From the listing below, output the lines between the one with "Generate a Blender" and the one with "from mathutils import Matrix, Vector", including those two, and nothing else. Pictures are not copied.

*Exercise data*.

------------------------

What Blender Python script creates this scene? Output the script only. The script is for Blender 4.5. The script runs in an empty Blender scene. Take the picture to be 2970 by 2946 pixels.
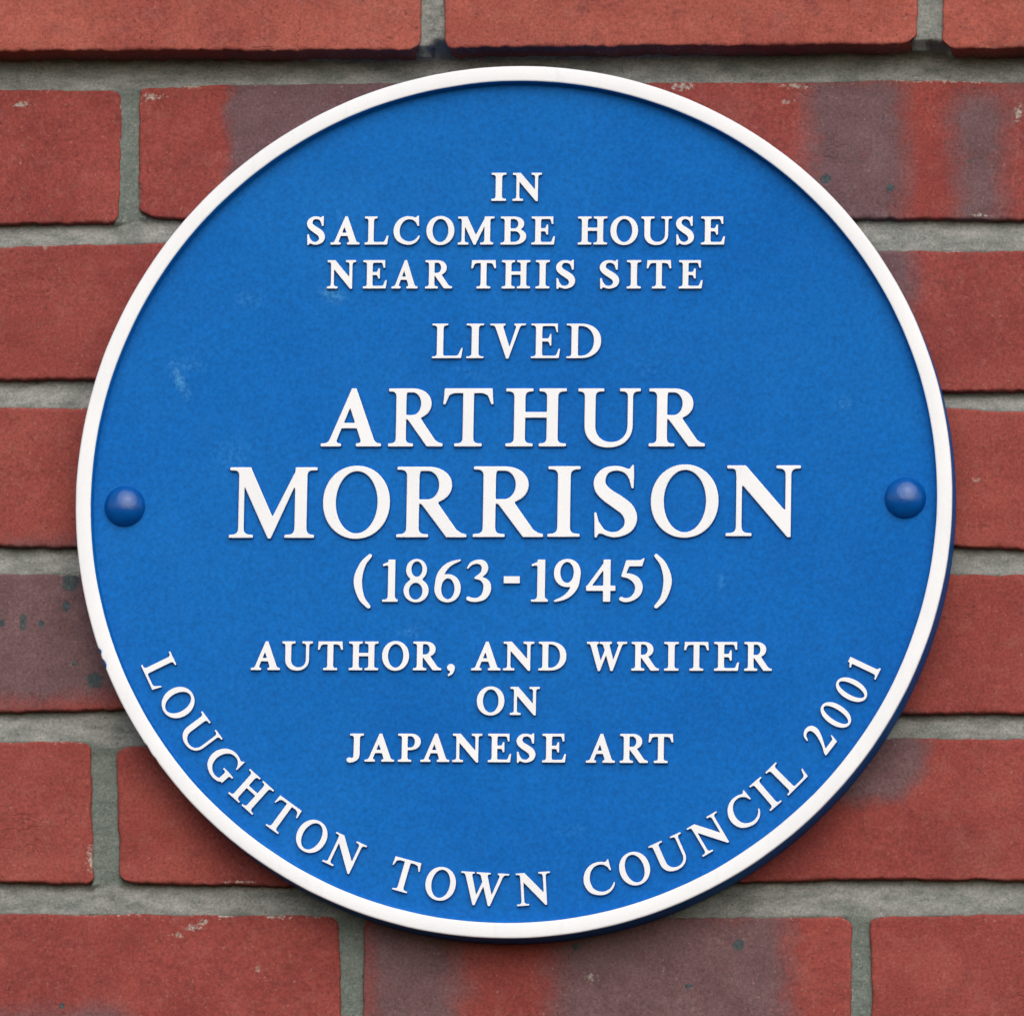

------------------------

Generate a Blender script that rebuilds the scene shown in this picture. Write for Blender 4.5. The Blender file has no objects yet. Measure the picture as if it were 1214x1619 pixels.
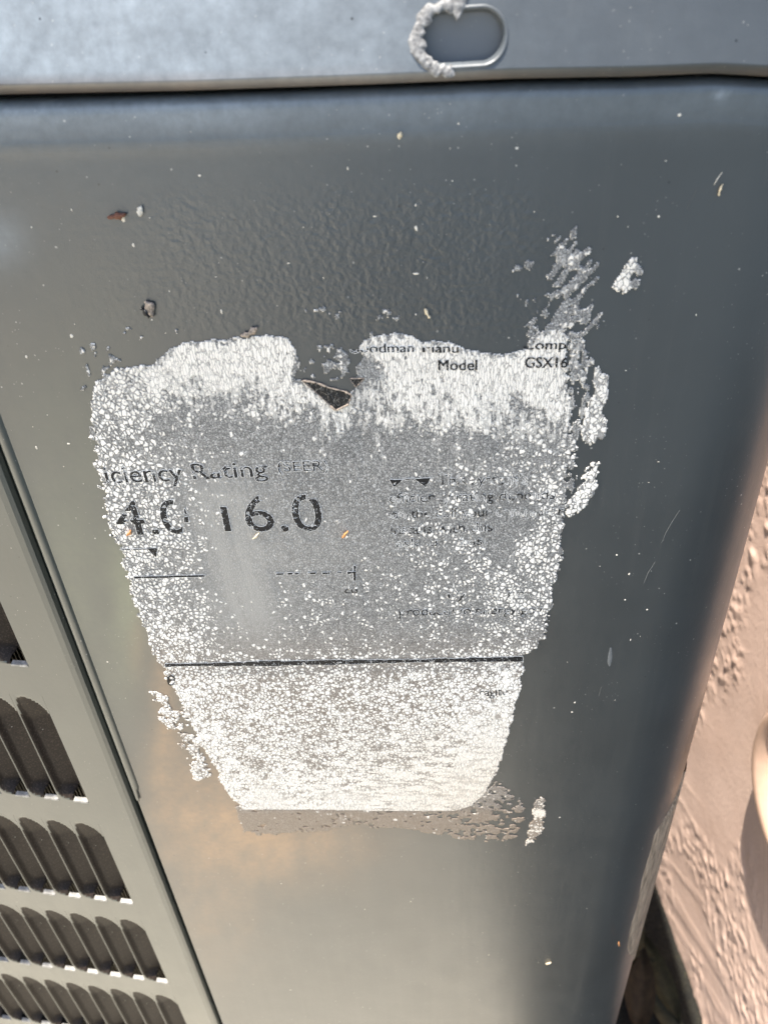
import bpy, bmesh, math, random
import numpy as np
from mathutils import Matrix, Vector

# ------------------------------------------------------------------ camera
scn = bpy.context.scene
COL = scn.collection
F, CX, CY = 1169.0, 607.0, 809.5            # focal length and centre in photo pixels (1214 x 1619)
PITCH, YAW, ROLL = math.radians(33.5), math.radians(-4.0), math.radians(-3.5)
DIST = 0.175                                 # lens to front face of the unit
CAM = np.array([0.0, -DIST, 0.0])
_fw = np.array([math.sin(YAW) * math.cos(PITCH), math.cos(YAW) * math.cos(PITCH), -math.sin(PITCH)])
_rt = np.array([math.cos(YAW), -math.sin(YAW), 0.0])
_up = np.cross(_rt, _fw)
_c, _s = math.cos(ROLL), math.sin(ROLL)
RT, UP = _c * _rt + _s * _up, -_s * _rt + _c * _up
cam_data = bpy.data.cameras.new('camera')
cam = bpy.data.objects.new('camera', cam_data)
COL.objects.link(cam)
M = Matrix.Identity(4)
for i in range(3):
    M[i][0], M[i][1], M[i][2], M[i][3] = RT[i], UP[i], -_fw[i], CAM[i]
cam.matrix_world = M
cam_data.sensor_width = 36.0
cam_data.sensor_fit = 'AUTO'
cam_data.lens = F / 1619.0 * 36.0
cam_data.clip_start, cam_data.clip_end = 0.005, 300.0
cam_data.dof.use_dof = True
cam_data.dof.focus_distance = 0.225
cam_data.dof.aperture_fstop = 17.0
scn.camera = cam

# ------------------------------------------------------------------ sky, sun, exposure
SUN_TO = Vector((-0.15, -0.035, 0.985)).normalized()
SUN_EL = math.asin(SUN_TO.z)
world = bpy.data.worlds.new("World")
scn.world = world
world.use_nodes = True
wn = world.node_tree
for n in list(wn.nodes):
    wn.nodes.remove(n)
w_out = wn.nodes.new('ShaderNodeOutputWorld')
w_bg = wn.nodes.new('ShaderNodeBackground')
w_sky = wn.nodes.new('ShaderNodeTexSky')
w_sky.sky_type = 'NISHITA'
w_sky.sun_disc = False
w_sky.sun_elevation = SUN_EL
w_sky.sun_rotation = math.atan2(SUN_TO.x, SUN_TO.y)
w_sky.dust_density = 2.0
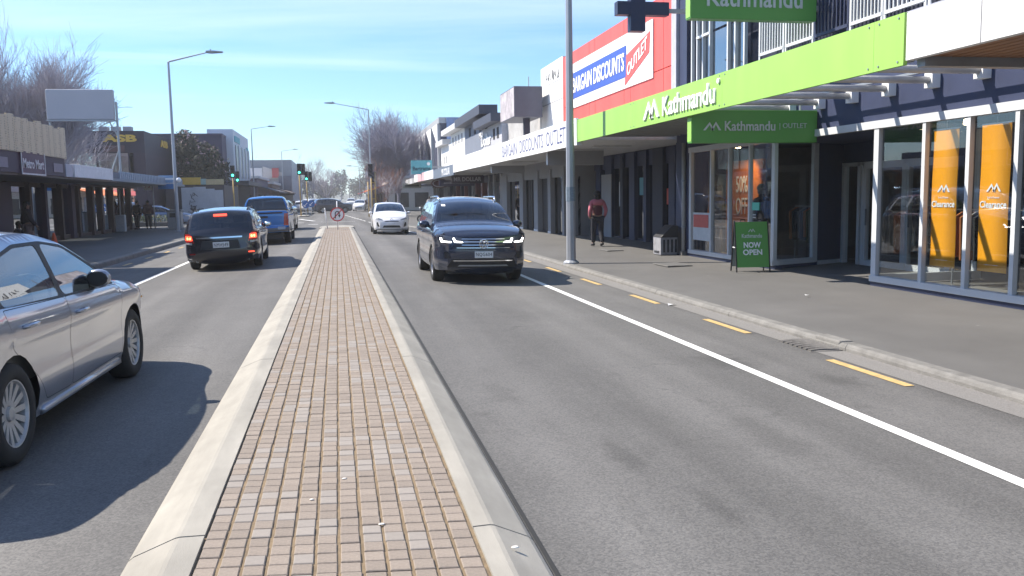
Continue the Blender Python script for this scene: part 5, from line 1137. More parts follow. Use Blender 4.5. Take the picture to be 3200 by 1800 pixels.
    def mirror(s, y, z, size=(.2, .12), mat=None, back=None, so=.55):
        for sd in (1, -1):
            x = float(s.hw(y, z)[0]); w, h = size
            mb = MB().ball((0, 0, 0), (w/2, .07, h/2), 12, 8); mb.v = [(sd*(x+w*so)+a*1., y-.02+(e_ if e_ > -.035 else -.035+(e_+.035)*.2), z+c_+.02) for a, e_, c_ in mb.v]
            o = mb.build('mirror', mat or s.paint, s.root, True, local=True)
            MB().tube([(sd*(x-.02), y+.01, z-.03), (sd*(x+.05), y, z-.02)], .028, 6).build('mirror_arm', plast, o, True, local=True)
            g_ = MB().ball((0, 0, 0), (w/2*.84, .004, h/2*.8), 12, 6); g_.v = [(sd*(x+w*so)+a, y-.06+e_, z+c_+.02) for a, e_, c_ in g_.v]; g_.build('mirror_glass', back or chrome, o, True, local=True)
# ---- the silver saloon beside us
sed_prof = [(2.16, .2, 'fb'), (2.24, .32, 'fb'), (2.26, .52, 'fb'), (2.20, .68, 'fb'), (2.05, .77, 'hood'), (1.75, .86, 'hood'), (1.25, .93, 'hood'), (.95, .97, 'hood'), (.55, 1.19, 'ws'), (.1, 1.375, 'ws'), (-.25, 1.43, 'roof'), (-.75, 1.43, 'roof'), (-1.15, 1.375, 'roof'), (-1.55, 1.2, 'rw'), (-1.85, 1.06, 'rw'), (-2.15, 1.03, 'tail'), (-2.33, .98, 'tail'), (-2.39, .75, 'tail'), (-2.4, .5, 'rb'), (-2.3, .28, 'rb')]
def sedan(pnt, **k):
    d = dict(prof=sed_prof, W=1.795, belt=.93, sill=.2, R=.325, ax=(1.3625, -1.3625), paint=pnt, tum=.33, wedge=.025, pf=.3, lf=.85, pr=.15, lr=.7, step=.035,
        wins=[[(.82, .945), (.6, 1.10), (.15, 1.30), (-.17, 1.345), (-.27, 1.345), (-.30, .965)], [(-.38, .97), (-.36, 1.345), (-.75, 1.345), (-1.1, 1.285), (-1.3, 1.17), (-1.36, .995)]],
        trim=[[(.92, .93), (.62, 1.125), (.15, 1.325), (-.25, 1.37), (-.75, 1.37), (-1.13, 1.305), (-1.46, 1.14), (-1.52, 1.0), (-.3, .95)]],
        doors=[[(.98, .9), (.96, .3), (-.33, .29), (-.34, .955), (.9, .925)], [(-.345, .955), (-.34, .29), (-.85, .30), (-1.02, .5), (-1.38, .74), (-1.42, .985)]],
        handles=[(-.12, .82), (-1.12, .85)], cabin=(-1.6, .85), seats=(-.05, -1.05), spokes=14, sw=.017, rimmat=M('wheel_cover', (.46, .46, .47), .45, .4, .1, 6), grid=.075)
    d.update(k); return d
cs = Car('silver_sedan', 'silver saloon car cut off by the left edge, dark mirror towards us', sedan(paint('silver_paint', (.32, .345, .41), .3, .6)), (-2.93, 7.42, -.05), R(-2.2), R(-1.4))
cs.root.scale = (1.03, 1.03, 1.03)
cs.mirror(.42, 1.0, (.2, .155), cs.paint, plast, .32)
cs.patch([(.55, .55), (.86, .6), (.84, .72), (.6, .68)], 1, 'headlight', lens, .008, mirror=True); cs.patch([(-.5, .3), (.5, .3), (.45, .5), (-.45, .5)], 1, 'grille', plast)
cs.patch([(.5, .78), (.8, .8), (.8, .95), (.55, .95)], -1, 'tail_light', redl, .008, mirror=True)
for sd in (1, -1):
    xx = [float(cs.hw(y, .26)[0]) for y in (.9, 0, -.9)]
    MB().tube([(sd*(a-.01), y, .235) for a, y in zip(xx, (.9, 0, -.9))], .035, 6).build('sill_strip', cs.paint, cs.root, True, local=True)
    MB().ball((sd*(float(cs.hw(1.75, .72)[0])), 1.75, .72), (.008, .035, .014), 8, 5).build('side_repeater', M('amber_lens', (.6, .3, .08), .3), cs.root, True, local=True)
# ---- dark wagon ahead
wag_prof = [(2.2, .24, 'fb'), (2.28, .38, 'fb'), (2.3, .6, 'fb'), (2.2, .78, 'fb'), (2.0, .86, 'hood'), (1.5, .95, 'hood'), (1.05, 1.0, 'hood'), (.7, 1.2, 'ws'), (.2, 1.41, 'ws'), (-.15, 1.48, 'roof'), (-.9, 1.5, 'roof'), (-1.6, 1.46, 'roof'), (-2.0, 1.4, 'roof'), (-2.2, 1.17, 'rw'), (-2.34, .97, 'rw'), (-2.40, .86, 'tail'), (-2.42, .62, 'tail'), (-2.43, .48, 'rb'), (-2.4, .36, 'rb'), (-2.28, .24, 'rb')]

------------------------

*Written reply*.
Generate a Blender script that rebuilds the scene shown in this picture. Write for Blender 4.5. The Blender file has no objects yet. Measure the picture as if it were 1214x1619 pixels.
import bpy, bmesh, math, random
import numpy as np
from mathutils import Matrix, Vector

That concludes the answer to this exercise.